◆ To do: Report the number of lines in these entries that contain "Measure". Write only the number.

═══ Material for the task ═══

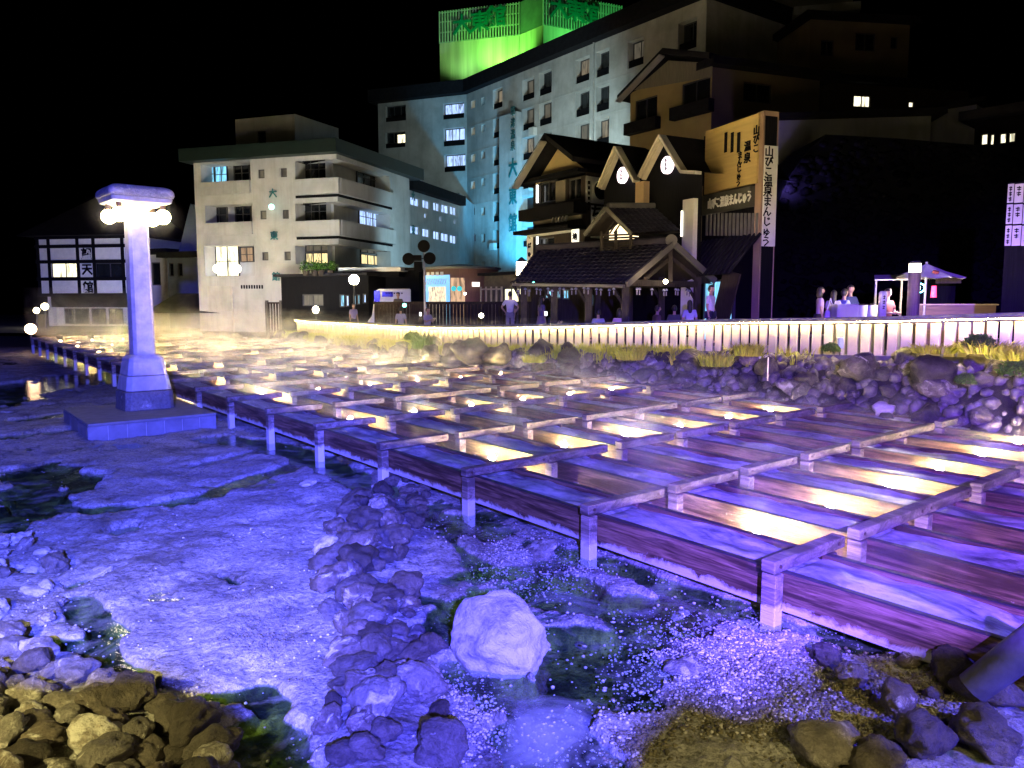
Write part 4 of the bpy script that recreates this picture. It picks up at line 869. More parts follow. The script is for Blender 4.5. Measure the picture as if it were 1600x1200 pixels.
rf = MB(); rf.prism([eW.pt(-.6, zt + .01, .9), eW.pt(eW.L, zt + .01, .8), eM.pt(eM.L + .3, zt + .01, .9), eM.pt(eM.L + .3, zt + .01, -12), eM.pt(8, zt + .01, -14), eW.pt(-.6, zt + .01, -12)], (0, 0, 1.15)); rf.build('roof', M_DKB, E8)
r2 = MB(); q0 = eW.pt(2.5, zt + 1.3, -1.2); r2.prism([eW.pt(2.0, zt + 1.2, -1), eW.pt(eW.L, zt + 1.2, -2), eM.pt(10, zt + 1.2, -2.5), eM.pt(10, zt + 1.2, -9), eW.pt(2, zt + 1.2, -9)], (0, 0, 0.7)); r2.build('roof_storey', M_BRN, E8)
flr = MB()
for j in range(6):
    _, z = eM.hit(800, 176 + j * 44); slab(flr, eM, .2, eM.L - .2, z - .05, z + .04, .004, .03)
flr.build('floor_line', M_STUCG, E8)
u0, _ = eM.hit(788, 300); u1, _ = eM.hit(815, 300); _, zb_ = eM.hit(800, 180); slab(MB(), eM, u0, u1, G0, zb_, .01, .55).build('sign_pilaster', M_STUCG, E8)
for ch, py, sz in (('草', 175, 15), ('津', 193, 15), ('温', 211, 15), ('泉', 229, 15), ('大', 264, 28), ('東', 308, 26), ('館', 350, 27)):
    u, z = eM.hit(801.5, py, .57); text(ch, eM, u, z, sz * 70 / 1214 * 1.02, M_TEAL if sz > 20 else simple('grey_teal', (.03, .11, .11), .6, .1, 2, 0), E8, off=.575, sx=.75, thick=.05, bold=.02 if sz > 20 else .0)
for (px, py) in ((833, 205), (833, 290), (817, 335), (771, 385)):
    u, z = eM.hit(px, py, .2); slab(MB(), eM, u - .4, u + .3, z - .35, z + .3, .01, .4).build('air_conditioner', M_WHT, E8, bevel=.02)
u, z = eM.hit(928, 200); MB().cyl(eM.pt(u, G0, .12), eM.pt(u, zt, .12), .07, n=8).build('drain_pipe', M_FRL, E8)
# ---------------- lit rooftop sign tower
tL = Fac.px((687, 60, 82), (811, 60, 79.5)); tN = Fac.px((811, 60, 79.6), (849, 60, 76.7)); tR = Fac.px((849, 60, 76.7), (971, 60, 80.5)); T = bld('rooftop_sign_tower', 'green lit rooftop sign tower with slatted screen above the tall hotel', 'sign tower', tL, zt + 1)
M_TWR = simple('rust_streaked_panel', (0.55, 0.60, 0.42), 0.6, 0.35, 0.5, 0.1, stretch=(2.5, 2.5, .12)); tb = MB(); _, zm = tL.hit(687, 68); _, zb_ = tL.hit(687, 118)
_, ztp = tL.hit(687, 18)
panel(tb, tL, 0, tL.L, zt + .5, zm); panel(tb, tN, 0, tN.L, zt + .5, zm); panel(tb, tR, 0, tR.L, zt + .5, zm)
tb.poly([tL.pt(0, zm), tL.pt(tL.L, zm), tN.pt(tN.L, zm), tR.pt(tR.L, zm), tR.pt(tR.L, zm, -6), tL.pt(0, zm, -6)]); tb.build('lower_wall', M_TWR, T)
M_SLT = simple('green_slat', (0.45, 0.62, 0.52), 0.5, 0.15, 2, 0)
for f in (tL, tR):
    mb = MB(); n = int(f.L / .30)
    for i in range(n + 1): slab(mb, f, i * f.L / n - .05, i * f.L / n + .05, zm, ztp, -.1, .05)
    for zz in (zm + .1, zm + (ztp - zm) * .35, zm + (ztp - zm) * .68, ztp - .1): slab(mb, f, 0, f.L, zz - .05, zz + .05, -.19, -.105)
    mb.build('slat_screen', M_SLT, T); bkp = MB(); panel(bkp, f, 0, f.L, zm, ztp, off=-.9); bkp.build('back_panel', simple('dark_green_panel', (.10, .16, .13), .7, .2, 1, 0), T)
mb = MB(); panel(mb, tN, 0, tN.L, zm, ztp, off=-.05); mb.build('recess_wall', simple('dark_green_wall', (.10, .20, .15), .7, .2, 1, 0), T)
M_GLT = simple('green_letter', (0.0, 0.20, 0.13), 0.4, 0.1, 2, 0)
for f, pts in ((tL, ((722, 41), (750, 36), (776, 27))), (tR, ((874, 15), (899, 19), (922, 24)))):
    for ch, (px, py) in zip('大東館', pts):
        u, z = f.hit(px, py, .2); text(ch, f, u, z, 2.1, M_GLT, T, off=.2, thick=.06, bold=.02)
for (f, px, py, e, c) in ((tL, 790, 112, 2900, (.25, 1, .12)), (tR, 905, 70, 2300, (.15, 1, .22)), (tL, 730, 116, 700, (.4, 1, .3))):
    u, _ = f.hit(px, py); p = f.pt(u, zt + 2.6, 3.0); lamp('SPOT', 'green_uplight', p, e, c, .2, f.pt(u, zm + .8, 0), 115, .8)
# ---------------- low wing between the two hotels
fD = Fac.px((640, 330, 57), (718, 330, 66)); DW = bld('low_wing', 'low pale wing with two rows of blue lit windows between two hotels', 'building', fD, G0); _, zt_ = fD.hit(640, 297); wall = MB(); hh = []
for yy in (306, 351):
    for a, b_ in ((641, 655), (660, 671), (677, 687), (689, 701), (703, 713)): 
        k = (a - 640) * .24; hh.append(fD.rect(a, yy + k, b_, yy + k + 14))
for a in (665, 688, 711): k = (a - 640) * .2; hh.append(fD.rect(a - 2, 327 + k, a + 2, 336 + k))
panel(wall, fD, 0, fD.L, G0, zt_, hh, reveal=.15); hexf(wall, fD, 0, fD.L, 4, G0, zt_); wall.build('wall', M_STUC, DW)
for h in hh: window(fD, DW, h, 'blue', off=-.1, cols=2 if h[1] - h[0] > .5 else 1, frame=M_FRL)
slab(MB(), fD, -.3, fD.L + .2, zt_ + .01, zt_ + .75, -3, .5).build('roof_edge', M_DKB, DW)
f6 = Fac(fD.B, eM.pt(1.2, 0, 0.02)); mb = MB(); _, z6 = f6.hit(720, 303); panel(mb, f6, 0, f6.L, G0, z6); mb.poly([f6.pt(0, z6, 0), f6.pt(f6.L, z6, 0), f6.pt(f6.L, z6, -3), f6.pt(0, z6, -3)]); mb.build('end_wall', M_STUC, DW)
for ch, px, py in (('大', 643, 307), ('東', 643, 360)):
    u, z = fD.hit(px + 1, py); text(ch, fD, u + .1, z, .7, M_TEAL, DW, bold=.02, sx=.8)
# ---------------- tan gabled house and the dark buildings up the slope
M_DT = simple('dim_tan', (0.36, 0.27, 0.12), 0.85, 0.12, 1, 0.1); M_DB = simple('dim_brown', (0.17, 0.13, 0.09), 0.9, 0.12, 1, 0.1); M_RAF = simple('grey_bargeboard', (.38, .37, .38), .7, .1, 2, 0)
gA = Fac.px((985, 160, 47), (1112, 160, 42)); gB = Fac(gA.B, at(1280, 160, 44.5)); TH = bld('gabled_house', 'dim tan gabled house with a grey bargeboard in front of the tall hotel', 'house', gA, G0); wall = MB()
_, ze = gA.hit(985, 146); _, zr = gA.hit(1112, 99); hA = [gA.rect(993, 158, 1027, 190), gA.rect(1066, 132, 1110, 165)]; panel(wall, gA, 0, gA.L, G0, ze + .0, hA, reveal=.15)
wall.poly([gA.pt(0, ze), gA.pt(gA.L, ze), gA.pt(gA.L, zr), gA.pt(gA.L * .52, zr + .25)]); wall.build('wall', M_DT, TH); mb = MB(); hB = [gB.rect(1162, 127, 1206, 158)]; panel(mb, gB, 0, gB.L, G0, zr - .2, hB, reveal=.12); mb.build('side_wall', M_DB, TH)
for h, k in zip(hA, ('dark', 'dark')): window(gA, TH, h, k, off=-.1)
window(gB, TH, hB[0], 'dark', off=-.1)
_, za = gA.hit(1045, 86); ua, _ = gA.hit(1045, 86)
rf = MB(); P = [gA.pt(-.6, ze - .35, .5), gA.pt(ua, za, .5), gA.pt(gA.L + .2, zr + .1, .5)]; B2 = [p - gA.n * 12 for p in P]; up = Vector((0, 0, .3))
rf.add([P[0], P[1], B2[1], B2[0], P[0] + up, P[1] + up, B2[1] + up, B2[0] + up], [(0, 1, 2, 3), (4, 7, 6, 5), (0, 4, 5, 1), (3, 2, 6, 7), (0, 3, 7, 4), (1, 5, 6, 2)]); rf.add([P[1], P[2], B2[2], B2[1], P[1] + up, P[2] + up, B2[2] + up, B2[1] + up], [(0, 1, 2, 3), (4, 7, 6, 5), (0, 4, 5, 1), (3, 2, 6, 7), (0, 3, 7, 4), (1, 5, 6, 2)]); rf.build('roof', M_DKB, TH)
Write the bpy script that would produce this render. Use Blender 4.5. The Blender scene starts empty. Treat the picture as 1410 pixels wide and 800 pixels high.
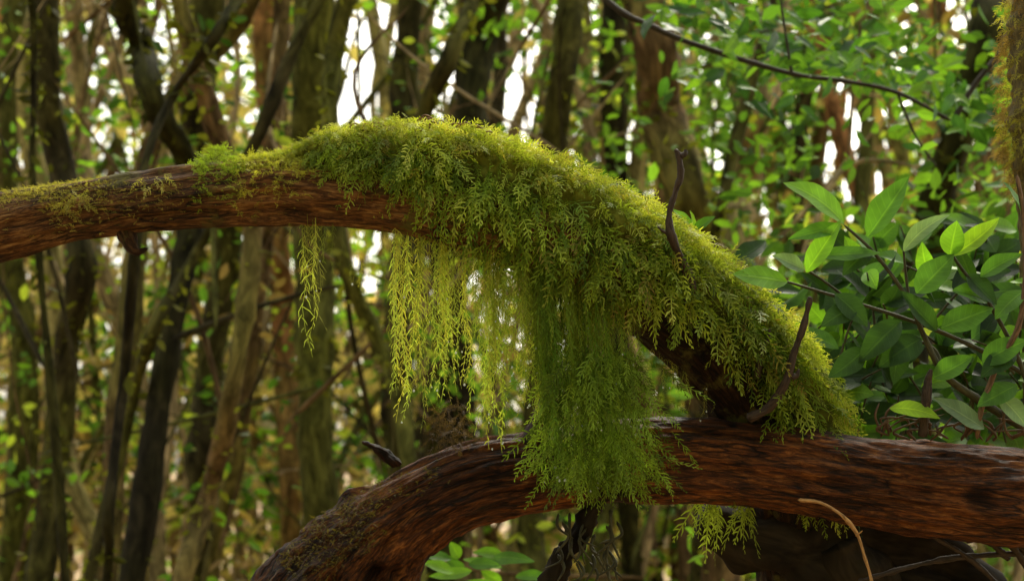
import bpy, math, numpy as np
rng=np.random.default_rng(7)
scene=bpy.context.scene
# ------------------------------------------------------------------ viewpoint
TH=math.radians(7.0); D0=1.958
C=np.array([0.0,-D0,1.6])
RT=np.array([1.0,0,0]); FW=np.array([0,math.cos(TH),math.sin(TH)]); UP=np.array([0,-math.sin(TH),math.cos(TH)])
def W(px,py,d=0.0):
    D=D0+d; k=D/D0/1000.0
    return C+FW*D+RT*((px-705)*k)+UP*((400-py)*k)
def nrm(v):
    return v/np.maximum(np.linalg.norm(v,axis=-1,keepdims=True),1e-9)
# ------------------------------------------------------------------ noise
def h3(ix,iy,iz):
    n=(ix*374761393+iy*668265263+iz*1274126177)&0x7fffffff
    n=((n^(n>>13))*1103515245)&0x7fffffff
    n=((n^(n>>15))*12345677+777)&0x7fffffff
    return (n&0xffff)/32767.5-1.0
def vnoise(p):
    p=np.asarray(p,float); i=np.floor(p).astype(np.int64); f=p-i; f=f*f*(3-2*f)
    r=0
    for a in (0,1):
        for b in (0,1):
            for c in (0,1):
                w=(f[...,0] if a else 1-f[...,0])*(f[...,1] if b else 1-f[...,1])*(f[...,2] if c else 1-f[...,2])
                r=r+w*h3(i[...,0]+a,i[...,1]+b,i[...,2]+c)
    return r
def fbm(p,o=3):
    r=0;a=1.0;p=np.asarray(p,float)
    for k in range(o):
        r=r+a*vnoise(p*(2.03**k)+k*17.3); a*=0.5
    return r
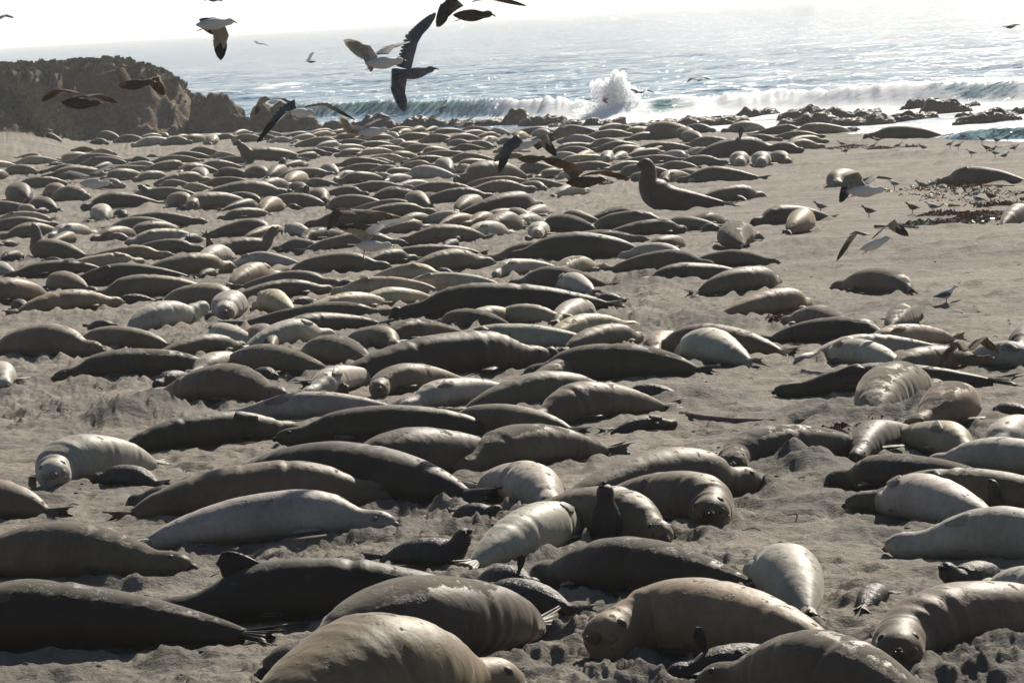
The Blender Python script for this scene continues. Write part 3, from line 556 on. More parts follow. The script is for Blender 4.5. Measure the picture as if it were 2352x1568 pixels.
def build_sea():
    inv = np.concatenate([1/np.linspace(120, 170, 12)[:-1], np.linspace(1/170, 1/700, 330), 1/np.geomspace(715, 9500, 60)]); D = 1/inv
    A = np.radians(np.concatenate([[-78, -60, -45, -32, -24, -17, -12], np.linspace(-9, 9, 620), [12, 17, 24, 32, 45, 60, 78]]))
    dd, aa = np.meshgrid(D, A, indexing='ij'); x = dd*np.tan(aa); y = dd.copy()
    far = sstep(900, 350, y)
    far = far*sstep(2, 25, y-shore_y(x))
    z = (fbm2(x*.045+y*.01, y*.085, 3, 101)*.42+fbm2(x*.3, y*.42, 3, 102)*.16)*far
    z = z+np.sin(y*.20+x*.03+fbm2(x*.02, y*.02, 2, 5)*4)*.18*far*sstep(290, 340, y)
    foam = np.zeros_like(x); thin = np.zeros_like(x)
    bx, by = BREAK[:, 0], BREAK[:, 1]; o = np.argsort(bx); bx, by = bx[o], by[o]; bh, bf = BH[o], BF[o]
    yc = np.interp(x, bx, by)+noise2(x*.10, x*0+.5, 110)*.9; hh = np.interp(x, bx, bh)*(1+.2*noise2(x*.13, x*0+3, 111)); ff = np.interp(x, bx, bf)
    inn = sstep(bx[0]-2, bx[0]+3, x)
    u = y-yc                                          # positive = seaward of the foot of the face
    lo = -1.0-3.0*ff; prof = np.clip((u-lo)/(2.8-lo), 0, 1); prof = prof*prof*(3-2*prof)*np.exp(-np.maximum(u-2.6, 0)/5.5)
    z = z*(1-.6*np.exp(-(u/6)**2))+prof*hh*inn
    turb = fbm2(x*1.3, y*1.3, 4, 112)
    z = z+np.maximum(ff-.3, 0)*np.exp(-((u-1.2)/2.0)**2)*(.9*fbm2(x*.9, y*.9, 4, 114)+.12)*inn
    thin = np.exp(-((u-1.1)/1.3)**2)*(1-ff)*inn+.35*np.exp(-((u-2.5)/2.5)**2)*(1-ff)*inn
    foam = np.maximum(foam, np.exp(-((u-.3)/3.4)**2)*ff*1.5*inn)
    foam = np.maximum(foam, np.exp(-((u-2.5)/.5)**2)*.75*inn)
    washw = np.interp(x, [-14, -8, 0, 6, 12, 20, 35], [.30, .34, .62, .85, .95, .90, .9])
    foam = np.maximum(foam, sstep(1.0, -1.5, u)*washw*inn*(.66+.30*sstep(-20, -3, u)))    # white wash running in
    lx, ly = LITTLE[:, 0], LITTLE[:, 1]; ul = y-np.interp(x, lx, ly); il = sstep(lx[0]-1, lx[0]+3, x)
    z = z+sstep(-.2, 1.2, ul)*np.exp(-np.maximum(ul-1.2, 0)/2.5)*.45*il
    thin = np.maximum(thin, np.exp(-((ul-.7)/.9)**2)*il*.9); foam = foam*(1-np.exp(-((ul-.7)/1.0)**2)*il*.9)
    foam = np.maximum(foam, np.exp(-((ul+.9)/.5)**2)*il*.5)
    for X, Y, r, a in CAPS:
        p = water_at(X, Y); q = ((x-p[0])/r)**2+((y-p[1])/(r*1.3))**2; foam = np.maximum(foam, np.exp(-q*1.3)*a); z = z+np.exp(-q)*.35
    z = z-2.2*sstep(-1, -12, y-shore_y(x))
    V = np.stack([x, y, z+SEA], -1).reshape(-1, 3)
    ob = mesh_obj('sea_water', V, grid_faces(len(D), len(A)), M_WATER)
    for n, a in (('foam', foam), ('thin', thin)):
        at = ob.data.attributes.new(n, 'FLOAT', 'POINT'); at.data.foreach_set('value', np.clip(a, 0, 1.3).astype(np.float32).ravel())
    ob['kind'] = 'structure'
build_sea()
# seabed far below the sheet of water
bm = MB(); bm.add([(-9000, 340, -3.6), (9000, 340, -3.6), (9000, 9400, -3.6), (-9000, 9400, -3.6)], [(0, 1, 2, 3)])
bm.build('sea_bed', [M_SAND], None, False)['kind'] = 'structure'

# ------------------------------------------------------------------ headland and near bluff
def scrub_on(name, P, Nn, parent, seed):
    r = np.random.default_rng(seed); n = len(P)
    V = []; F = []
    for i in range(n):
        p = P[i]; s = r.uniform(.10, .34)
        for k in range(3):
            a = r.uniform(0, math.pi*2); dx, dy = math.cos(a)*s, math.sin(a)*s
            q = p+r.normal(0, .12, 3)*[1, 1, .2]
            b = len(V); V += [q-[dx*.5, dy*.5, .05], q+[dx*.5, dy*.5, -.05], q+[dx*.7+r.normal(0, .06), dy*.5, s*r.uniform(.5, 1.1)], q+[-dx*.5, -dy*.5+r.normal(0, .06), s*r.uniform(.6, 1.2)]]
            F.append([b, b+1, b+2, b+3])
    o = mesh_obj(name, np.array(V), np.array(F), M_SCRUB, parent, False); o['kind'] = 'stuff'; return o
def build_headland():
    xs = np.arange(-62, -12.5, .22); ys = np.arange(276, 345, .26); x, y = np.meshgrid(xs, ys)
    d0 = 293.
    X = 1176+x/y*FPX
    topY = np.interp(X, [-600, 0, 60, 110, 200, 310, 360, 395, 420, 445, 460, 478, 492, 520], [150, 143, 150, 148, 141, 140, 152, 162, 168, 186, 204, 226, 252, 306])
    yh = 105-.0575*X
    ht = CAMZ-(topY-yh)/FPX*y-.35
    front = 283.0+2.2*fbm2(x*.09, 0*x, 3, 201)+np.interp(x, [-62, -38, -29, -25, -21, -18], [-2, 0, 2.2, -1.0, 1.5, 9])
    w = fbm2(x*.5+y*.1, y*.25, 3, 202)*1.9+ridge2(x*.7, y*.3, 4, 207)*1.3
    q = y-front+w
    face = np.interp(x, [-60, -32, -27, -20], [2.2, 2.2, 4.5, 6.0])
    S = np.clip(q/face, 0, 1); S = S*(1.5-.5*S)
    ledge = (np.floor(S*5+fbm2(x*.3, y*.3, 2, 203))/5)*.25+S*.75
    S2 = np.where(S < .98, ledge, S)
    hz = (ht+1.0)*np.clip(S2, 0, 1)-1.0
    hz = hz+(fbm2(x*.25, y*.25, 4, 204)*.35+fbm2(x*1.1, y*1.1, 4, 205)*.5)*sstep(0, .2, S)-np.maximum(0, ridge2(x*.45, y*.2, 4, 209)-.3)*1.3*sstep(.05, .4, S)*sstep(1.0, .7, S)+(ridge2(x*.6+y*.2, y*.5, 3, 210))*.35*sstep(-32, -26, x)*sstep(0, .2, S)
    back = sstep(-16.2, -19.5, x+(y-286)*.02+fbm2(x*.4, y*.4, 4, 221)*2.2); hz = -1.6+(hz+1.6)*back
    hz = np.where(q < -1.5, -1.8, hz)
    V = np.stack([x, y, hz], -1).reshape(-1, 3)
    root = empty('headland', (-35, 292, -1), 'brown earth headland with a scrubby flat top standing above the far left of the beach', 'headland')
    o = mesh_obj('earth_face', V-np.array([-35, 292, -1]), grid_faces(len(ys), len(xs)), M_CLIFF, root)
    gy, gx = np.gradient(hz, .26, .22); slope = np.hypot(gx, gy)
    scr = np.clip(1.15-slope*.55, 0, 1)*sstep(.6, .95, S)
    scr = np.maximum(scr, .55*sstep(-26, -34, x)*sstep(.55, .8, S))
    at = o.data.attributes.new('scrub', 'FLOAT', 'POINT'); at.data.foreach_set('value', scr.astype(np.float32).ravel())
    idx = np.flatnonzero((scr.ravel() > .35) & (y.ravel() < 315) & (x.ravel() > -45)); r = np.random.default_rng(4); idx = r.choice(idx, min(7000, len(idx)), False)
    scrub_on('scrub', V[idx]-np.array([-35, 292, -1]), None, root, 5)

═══

◆ Output for this exercise: 2